Analysis of highly coupled wideband antenna arrays using scattering parameter network models.

摘要

Wideband phased arrays require very tight element spacing to permit wide angle scanning of the main beam over the wide bandwidth. The consequence of tight spacing is very high mutual coupling among the elements in the array. Previous efforts by Virginia Tech Antenna Group has shown that the strong coupling can be utilized in arrays to obtain broadband frequency response while maintaining a small element spacing. However, mutual coupling between elements in a tightly coupled array can sometimes dramatically change the operating frequency, bandwidth, and radiation pattern from that of the single isolated element. Thus, there are some fundamental questions that remain regarding the effective operation of highly coupled arrays for beam forming, beam scanning, and aperture reconfiguration.

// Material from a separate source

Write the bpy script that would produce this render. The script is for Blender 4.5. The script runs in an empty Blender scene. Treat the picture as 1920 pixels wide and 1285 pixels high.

Existing antenna pattern analysis techniques including the active element pattern method are inadequate for the application in highly coupled arrays.;This dissertation focuses on the development of a new antenna array analysis technique. The presented method is based on the scattering parameter network descriptions of the array elements, associated feed network and the active element patterns. The developed model is general. It can be applied to an array of any size and configuration. The model can be utilized to determine directivity, gain and realized gain of arrays as well as their radiation efficiency and impedance mismatch. Using the network model, the relationship between radiation pattern characteristics and the input impedance characteristics of the array antennas becomes clear. Three types of source impedance matching conditions for array antennas are investigated using the model. A numerically simulated array of strip dipole array is used to investigate the effects of various impedance matching methods on the radiation pattern and impedance bandwidth. An application of network analysis is presented on an experimental investigation of 3 x 3 Foursquare array test bed to further verify the concepts.